The four Americans also said the Iranians they talked to were hopeful that the United States would reciprocate and review the cases of Americans jailed in the United States. In Tehran, the men were taken to a meeting with some of the relatives of those jailed in the United States.
The Iranian Judiciary wasn’t giving any basis for hope. Mohammad Javad Larijani, who is the head of the Iranian Human Rights Council within the Judiciary and also the brother of Judiciary Chairman Sadeq Larijani, said the two hikers were spies “and we do not reward spies.”
The pair was convicted of espionage earlier this year, but Shafii has said that no evidence to support that charge was ever presented at the trial. The only evidence produced was to support the charge of illegal entry.
The governments of both Oman and Iraq have gotten involved, trying to use their good offices with Tehran to win freedom for the pair. Omani officials have said they sent a plane to Tehran to bring the two men out. They did the same thing when Shourd was released, and it is believed that Oman paid her $500,000 bail. Iraq said a delegation of parliamentarians traveled from Baghdad to Tehran to seek freedom for the pair.
The delay in the release may be a necessary reflection of conflicts with the Iranian establishment. But it isn’t winning any brownie points for the regime.
Philip Luther, Amnesty International’s deputy director for the Middle East, was visibly seething over the delays. “The Iranian authorities must stop treating Shane Bauer and John Fattal as pawns, both in their dealings with the US government and in domestic political rivalries. All available evidence and the authorities’ conduct throughout the trial strongly suggests that the Iranian authorities have known all along that these men were not spies.

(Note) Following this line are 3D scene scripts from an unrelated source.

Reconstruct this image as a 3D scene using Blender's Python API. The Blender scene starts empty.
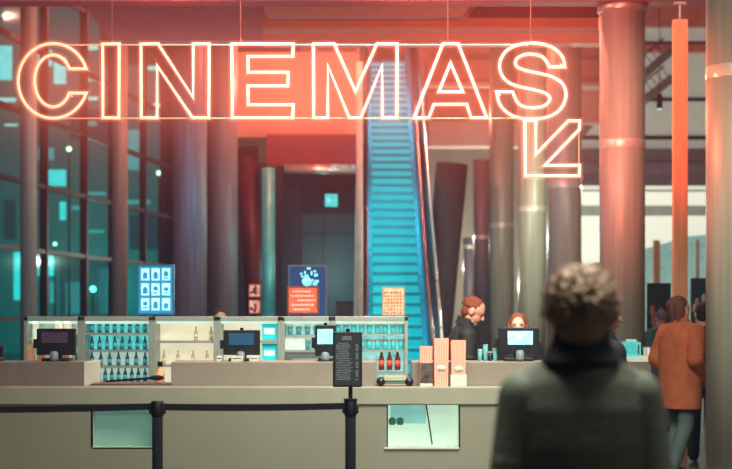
import bpy, bmesh, math, random
from mathutils import Vector, Matrix, Euler
random.seed(7)
PI = math.pi
C = bpy.context.scene.collection
F = 1450.0; CX = 366.0; HY = 312.0; CZ = 1.65
def X(px, Y): return (px - CX) * Y / F
def Z(py, Y): return CZ + (HY - py) * Y / F

# ------------------------------------------------------------------ materials
def mat(name, col, rough=0.6, metal=0.0, var=0.12, scale=6.0, bump=0.0, bscale=60.0, emit=None, es=0.0, stretch=None, coat=0.0, rvar=0.1):
    m = bpy.data.materials.new(name); m.use_nodes = True
    nt = m.node_tree; n = nt.nodes; l = nt.links
    b = n['Principled BSDF']
    tc = n.new('ShaderNodeTexCoord'); mp = n.new('ShaderNodeMapping')
    if stretch: mp.inputs['Scale'].default_value = stretch
    l.new(tc.outputs['Object'], mp.inputs['Vector'])
    nz = n.new('ShaderNodeTexNoise'); nz.inputs['Scale'].default_value = scale; nz.inputs['Detail'].default_value = 5
    l.new(mp.outputs[0], nz.inputs['Vector'])
    r = n.new('ShaderNodeValToRGB')
    r.color_ramp.elements[0].position = 0.3; r.color_ramp.elements[1].position = 0.7
    r.color_ramp.elements[0].color = (*[c * (1 - var) for c in col], 1)
    r.color_ramp.elements[1].color = (*[min(1, c * (1 + var)) for c in col], 1)
    l.new(nz.outputs['Fac'], r.inputs[0]); l.new(r.outputs[0], b.inputs['Base Color'])
    mr = n.new('ShaderNodeMapRange')
    mr.inputs['To Min'].default_value = max(0.02, rough - rvar); mr.inputs['To Max'].default_value = min(1, rough + rvar)
    l.new(nz.outputs['Fac'], mr.inputs['Value']); l.new(mr.outputs[0], b.inputs['Roughness'])
    b.inputs['Metallic'].default_value = metal
    b.inputs['Coat Weight'].default_value = coat
    if bump:
        n2 = n.new('ShaderNodeTexNoise'); n2.inputs['Scale'].default_value = bscale; n2.inputs['Detail'].default_value = 3
        l.new(mp.outputs[0], n2.inputs['Vector'])
        bp = n.new('ShaderNodeBump'); bp.inputs['Strength'].default_value = bump; bp.inputs['Distance'].default_value = 0.01
        l.new(n2.outputs['Fac'], bp.inputs['Height']); l.new(bp.outputs[0], b.inputs['Normal'])
    if emit:
        b.inputs['Emission Strength'].default_value = es
        r2 = n.new('ShaderNodeValToRGB')
        r2.color_ramp.elements[0].position = 0.3; r2.color_ramp.elements[1].position = 0.7
        r2.color_ramp.elements[0].color = (*[c * (1 - var) for c in emit], 1)
        r2.color_ramp.elements[1].color = (*[c * (1 + var) for c in emit], 1)
        l.new(nz.outputs['Fac'], r2.inputs[0]); l.new(r2.outputs[0], b.inputs['Emission Color'])
    return m
def vol_glow(name, col, st):
    m = bpy.data.materials.new(name); m.use_nodes = True
    nt = m.node_tree; nt.nodes.clear()
    o = nt.nodes.new('ShaderNodeOutputMaterial'); e = nt.nodes.new('ShaderNodeEmission'); t = nt.nodes.new('ShaderNodeBsdfTransparent')
    e.inputs['Color'].default_value = (*col, 1); e.inputs['Strength'].default_value = st
    nt.links.new(e.outputs[0], o.inputs['Volume']); nt.links.new(t.outputs[0], o.inputs['Surface'])
    return m
def glass(name, tint, gloss=0.12, gcol=(0.5, 0.7, 0.7), rough=0.08):
    m = bpy.data.materials.new(name); m.use_nodes = True
    nt = m.node_tree; nt.nodes.clear()
    o = nt.nodes.new('ShaderNodeOutputMaterial'); t = nt.nodes.new('ShaderNodeBsdfTransparent'); g = nt.nodes.new('ShaderNodeBsdfGlossy')
    mx = nt.nodes.new('ShaderNodeMixShader'); fr = nt.nodes.new('ShaderNodeTexNoise')
    tc = nt.nodes.new('ShaderNodeTexCoord'); fr.inputs['Scale'].default_value = 0.7
    mr = nt.nodes.new('ShaderNodeMapRange'); mr.inputs['To Min'].default_value = gloss * 0.6; mr.inputs['To Max'].default_value = gloss * 1.5
    nt.links.new(tc.outputs['Object'], fr.inputs['Vector']); nt.links.new(fr.outputs['Fac'], mr.inputs['Value'])
    nt.links.new(mr.outputs[0], mx.inputs[0])
    t.inputs[0].default_value = (*tint, 1); g.inputs[0].default_value = (*gcol, 1); g.inputs['Roughness'].default_value = rough
    nt.links.new(t.outputs[0], mx.inputs[1]); nt.links.new(g.outputs[0], mx.inputs[2]); nt.links.new(mx.outputs[0], o.inputs['Surface'])
    return m
def brick_glow(name, c1, c2, mortar, es, sx=4, sy=4, msize=0.03, w=0.5, h=0.25):
    """lit panel with small coloured blocks (a screen image or a packed shelf back)"""
    m = mat(name, (0.02, 0.02, 0.02), 0.3, emit=(1, 1, 1), es=es)
    nt = m.node_tree; n = nt.nodes; l = nt.links
    b = n['Principled BSDF']; tc = n.new('ShaderNodeTexCoord'); mp = n.new('ShaderNodeMapping')
    mp.inputs['Rotation'].default_value = (PI / 2, 0, 0); mp.inputs['Scale'].default_value = (sx, sy, sx)
    br = n.new('ShaderNodeTexBrick')
    br.inputs['Color1'].default_value = (*c1, 1); br.inputs['Color2'].default_value = (*c2, 1); br.inputs['Mortar'].default_value = (*mortar, 1)
    br.inputs['Mortar Size'].default_value = msize; br.inputs['Scale'].default_value = 1.0
    br.inputs['Brick Width'].default_value = w; br.inputs['Row Height'].default_value = h
    l.new(tc.outputs['Object'], mp.inputs[0]); l.new(mp.outputs[0], br.inputs[0]); l.new(br.outputs[0], b.inputs['Emission Color'])
    return m
def grad_emit(name, c1, c2, es, z0, z1):
    pass

M = {}
M['floor'] = mat('polished floor', (0.07, 0.065, 0.06), 0.25, var=0.2, scale=3, bump=0.05)
M['ceil'] = mat('painted ceiling', (0.27, 0.27, 0.34), 0.8, var=0.06, bump=0.05)
M['soffit'] = mat('pale soffit board', (0.50, 0.42, 0.36), 0.7, var=0.06)
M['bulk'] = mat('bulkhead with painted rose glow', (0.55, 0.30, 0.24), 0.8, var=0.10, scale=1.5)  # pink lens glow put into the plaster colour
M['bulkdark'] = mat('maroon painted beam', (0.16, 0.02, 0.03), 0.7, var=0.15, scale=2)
M['dark'] = mat('dark wall paint', (0.05, 0.06, 0.07), 0.7, var=0.2, scale=2)
M['backwall'] = mat('grey plaster wall', (0.38, 0.36, 0.30), 0.8, var=0.15, scale=1.2)
M['doorpanel'] = mat('grey green door panel', (0.07, 0.115, 0.125), 0.5, var=0.12, scale=2)
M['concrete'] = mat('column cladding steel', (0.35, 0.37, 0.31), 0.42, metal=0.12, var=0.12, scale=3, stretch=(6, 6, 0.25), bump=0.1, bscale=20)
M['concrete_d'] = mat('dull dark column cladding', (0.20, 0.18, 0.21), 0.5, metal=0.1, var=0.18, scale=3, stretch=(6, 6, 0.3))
M['band'] = mat('pale joint band', (0.62, 0.62, 0.56), 0.35, metal=0.3, var=0.06)
M['post'] = mat('slim grey post', (0.34, 0.38, 0.35), 0.5, metal=0.1, var=0.1, stretch=(4, 4, 0.3))
M['alu'] = mat('brushed aluminium', (0.42, 0.42, 0.40), 0.35, metal=0.6, var=0.08, stretch=(1, 1, 12))
M['silver'] = mat('bright steel trim', (0.75, 0.75, 0.68), 0.3, metal=0.6, var=0.05)
M['timber'] = mat('warm timber board', (0.74, 0.36, 0.18), 0.55, var=0.14, scale=4, stretch=(8, 8, 0.4), bump=0.1)
M['mullion'] = mat('dark window frame', (0.035, 0.045, 0.055), 0.4, metal=0.5)
M['glass'] = glass('dark teal facade glass', (0.50, 0.90, 0.88), 0.035)
M['clear'] = glass('clear case glass', (0.93, 0.98, 0.97), 0.06)
M['counter'] = mat('taupe counter laminate', (0.295, 0.285, 0.235), 0.5, var=0.05, scale=1.2, bump=0.02)
M['fascia'] = mat('pale grey worktop edge', (0.37, 0.36, 0.30), 0.4, var=0.05)
M['counter2'] = mat('raised grey brown ledge', (0.27, 0.235, 0.205), 0.5, var=0.05)
M['black'] = mat('matt black metal', (0.002, 0.004, 0.014), 0.92, var=0.2)
M['belt'] = mat('woven black belt', (0.006, 0.007, 0.014), 0.8, var=0.2, bump=0.3, bscale=300)
M['plastic'] = mat('black plastic', (0.006, 0.008, 0.016), 0.5, var=0.2)
M['white'] = mat('white plastic', (0.7, 0.7, 0.64), 0.4, var=0.05)
M['cyan'] = mat('escalator tread with painted cyan glow', (0.0, 0.32, 0.35), 0.7, metal=0.0, var=0.10, scale=30, stretch=(1, 1, 1), emit=(0.0, 0.40, 0.45), es=0.85)  # cyan light put into the tread colour and emission
M['balus'] = mat('blue lit balustrade panel', (0.01, 0.14, 0.26), 0.65, metal=0.0, var=0.25, scale=2, emit=(0.0, 0.10, 0.20), es=0.25)
M['lip_shade'] = mat('step edge with painted shade', (.0, .18, .24), .7, emit=(0, .12, .17), es=.6)  # darker lip colour paints the shade bands between steps
M['rubber'] = mat('black handrail rubber', (0.01, 0.012, 0.02), 0.35)
M['neon'] = mat('neon tube core', (0.9, 0.6, 0.5), 0.3, var=0.02, emit=(1.0, 0.50, 0.30), es=1.05)
M['halo'] = vol_glow('painted neon halo', (1.0, 0.18, 0.08), 6.5)  # emissive volume painting the bloom round each tube
M['neonbar'] = mat('dim neon support bar', (0.5, 0.2, 0.15), 0.4, var=0.05, emit=(1.0, 0.25, 0.13), es=0.75)
M['cable'] = mat('red lit cable', (0.15, 0.02, 0.02), 0.5)
M['case_frame'] = mat('grey case frame', (0.36, 0.40, 0.38), 0.4, metal=0.3, var=0.06)
M['skin'] = mat('skin', (0.50, 0.28, 0.20), 0.5, var=0.08, scale=20)
M['eye'] = mat('eye', (0.06, 0.03, 0.03), 0.2)
M['lip'] = mat('lip', (0.42, 0.15, 0.13), 0.5)

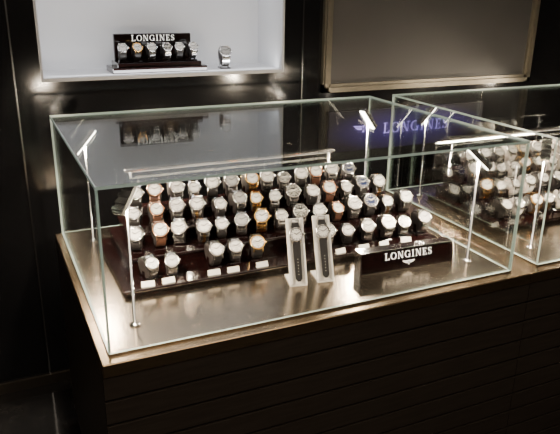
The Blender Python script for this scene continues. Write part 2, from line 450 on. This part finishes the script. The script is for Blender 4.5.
def rows(bx,spec,pool,label_extra,sc=1.0):
    for i,(row,x0,x1,n) in enumerate(spec):
        y0,y1,z=STEP[row];yc=(y0+y1)/2-.002
        off=random.randrange(len(pool))
        for j in range(n):
            x=bx+x0+(x1-x0)*j/(n-1)+random.uniform(-.0025,.0025)
            s=random.choice((1.12,1.18,1.2,1.02))*sc
            watch(x,yc+random.uniform(-.010,.006),DZ+z,pool[(off+j)%len(pool)],random.uniform(-.36,.16)-.06,s,extra=label_extra)
POOL=[0,1,3,6,0,2,1,9,5,0,4,1,6,0,5,3,1,2,0,4,1,7,6]
rows(0,[(3,.20,.925,13),(2,.175,.99,14),(1,.16,1.03,15)],POOL," on cushion stand")
rows(0,[(0,.70,1.03,6)],[1,2,5,6,0,1]," on cushion stand")
watch(.345,.315,DZ+.018,0,.1,1.12);watch(.474,.318,DZ+.018,9,-.2,1.12);watch(.409,.322,DZ+.018,1,-.1,1.05)
watch(.160,.300,DZ+.018,1,.35,1.0);watch(.222,.298,DZ+.018,5,-.1,1.0)
rows(X2,[(3,.215,.80,10),(2,.175,.72,10),(1,.15,.66,9),(0,.14,.6,8)],[8,8,1,0,1,8,3,6]," on cushion stand")

# price cards
def card(x,y,z,rz,w=.034):
    m=MB();m.box((-w/2,-.001,0),(w/2,.001,.015),'card',Matrix.Rotation(math.radians(-30),4,'X'));m.box((-w/2,0,0),(w/2,.010,.0012),'card')
    obj("price_card",m,None,(x,y,z),(0,0,rz),label="tiny pale folded price card on the riser tray",category="price card",group="price cards")
for x,y in((.15,.258),(.205,.259),(.33,.26),(.385,.258),(.47,.259),(.72,.259),(.80,.26),(.87,.259),(.95,.26)):
    card(x,y,DZ+.018,random.uniform(-.15,.15))

# ------------------------------------------------------------ strap ladder stands
def ladder(x,y,rz,label,tilt=24):
    r=empty("strap_display_stand",(x,y,DZ),label,"strap stand","strap display stands",(0,0,rz))
    t=math.radians(tilt);T=Matrix.Rotation(-t,4,'X');L=.182
    m=MB();wd=.023
    m.box((-wd,-.0025,.006),(wd,.0025,L),'acry',T@Matrix.Translation((0,.004,0)))
    m.box((-wd,-.004,.006),(-wd+.006,-.0015+.003,L),'acry',T);m.box((wd-.006,-.004,.006),(wd,-.0015+.003,L),'acry',T)
    m.box((-wd,0,.0003),(wd,.075,.0035),'acry')
    m.box((-.006,.068,.003),(.006,.074,L*math.cos(t)*.86),'acry')
    obj("panel",m,r)
    w=empty("watch",(0,0,0),"steel watch, open black strap laid along white stand","watch","strap watches")
    Wm=Matrix.Translation((x,y,DZ))@Matrix.Rotation(rz,4,'Z')@T@Matrix.Rotation(math.pi/2,4,'X')@Matrix.Translation((0,.138,.0105))
    w.matrix_world=Wm
    obj("watch_case",cm['silver'],w);obj("dial",dm[('wdial',0)],w);obj("crown",cr['silver'],w)
    s=MB()
    def seg(y0,y1,w0,w1):
        s.add([(-w0,y0,-.0045),(w0,y0,-.0045),(w1,y1,-.0045),(-w1,y1,-.0045),(-w0,y0,-.0018),(w0,y0,-.0018),(w1,y1,-.0018),(-w1,y1,-.0018)],
              [(3,2,1,0),(4,5,6,7),(0,1,5,4),(1,2,6,5),(2,3,7,6),(3,0,4,7)],'black')
    seg(.018,.034,.0104,.0092);seg(-.118,-.018,.0090,.0104)
    seg(-.125,-.118,.003,.0090)
    obj("strap",s,w)
    b=MB()
    for i in range(6):
        b.lathe([(.0011,-.0018),(.0011,-.0014)],'lume',8,Matrix.Translation((0,-.066-i*.008,0)))
    obj("strap_holes",b,w)
    k=MB();k.box((-.0105,.031,-.0045),(.0105,.034,-.0005),'silver');k.box((-.0105,.039,-.0045),(.0105,.0415,-.0005),'silver')
    k.box((-.0105,.034,-.0045),(-.0085,.039,-.0005),'silver');k.box((.0085,.034,-.0045),(.0105,.039,-.0005),'silver')
    obj("buckle",k,w)
ladder(.525,.142,-.22,"tall white leaning stand presenting a watch with black strap")
ladder(.603,.136,-.20,"tall white leaning stand presenting a watch with black strap")

# ------------------------------------------------------------ logo plinth
lp=empty("logo_plinth",(.868,.15,DZ),"burgundy lacquered plinth with white serif lettering and winged emblem","sign",rot=(0,0,math.radians(-3)))
m=MB();m.add([(-.15,-.022,0),(.15,-.022,0),(.15,.025,0),(-.15,.025,0),(-.15,-.010,.060),(.15,-.010,.060),(.15,.025,.060),(-.15,.025,.060)],
      [(3,2,1,0),(4,5,6,7),(0,1,5,4),(1,2,6,5),(2,3,7,6),(3,0,4,7)],'wood')
obj("block",m,lp)
obj("edge_line",MB().box((-.15,-.0235,0),(.15,-.0222,.002),'chrome').box((-.15,-.0115,.0585),(.15,-.0101,.0605),'chrome').box((-.1515,-.0115,.0),(-.1502,.025,.0605),'chrome'),lp)
til=-math.atan2(.012,.060)
tw,l=word("LONGINES",.020,'letter',.18);obj("lettering",tw,lp,(0,-.0168,.032),(til,0,0))
obj("emblem",emblem(.042,'letter'),lp,(0,-.0193,.017),(til,0,0))

# ------------------------------------------------------------ niche display
nd=empty("niche_display_stand",(.43,YW+.10,NZ0),"low dark lacquered two-step stand in the lit niche","display stand")
m=MB();m.bbox((-.175,-.055,0),(.175,.07,.020),'wood',.002);m.bbox((-.155,-.045,.020),(.155,.07,.036),'wood',.002)
obj("block",m,nd)
ps=empty("niche_sign_board",(.43,YW+.158,NZ0+.036),"upright dark lacquered board with white serif lettering behind watches","sign")
obj("board",MB().bbox((-.145,-.007,0),(.145,.010,.094),'wood',.002),ps)
tw,l=word("LONGINES",.021,'letter',.18);obj("lettering",tw,ps,(0,-.0075,.068))
for i,(x,v) in enumerate([(-.128,0),(-.078,9),(-.025,1),(.030,2),(.082,0),(.130,1)]):
    watch(.43+x,YW+.10-.002,NZ0+.036,v,random.uniform(-.2,.2),.95,group="watches in the wall niche",extra=" on niche stand")
watch(.69,YW+.10,NZ0,5,-.1,1.25,group="watches in the wall niche",extra=" alone in niche",pil='pillowd')

# ------------------------------------------------------------ added ceiling downlights, unseen, to reflect in the glossy watch cases
for x in(-1.2,.4,2.0,3.3):
    for y in(-2.2,-.7,.4):
        r=empty("added_downlight",(x,y,ZC),"added round warm ceiling downlight, unseen, with white rim","ceiling light","added ceiling downlights")
        obj("rim",MB().lathe([(.055,0),(.055,-.006),(.045,-.008),(.043,-.001)],'acry',24),r)
        obj("lens",MB().lathe([(.042,-.002),(.042,-.001)],'down',24),r)
l=bpy.data.lights.new("room_fill",'AREA');l.energy=56;l.size=2.5;l.color=(1,.86,.70)
o=bpy.data.objects.new("room_fill",l);coll.objects.link(o);o.location=(.3,-1.6,2.7)

wd=bpy.data.worlds.new("World");bpy.context.scene.world=wd;wd.use_nodes=True
wd.node_tree.nodes["Background"].inputs[0].default_value=(.05,.05,.055,1);wd.node_tree.nodes["Background"].inputs[1].default_value=.3
# ------------------------------------------------------------ camera
yaw,pitch,roll=.436,.343,.016
cy,sy=math.cos(yaw),math.sin(yaw)
f=Vector((sy*math.cos(pitch),cy*math.cos(pitch),-math.sin(pitch)))
r0=Vector((cy,-sy,0));u0=r0.cross(f)
r=r0*math.cos(roll)+u0*math.sin(roll);u=-r0*math.sin(roll)+u0*math.cos(roll)
cd=bpy.data.cameras.new("camera");cd.sensor_width=36;cd.lens=643.8/560*36;cd.clip_start=.05
cam=bpy.data.objects.new("camera",cd);coll.objects.link(cam)
Mx=Matrix((r,u,-f)).transposed().to_4x4();cam.matrix_world=Matrix.Translation((-.178,-1.24,.753+Z0))@Mx
bpy.context.scene.camera=cam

Rather, it appears they were probably held in order to gain political concessions from the USA.”
President Obama has flatly and unequivocally declared that none of the hikers was a spy. He said: “I want to be perfectly clear: Sarah, Shane and Josh have never worked for the United States government. They are simply open-minded and adventurous young people who represent the best of America, and of the human spirit. They are teachers, artists, and advocates for social and environmental justice.”
Many others have loudly protested the continued imprisonment and disparaged the assertion of espionage. Notably, many objections come from left-leaning people who have long objected to US policy in the Middle East. A statement that was signed by many, including Noam Chomsky, one of the most vocal Americans criticizing US foreign policy, said: “We do not understand why two clearly innocent young people who have committed their lives to improving our world continue to languish in Evin Prison. The time for Shane and Josh’s freedom is overdue and we implore you to allow them to go free and return to their families.” Other signers included Ingrid Betancourt, Mia Farrow, Rashid Khalidi, Mairead Maguire, Sean Penn, Desmond Tutu and Terry Waite.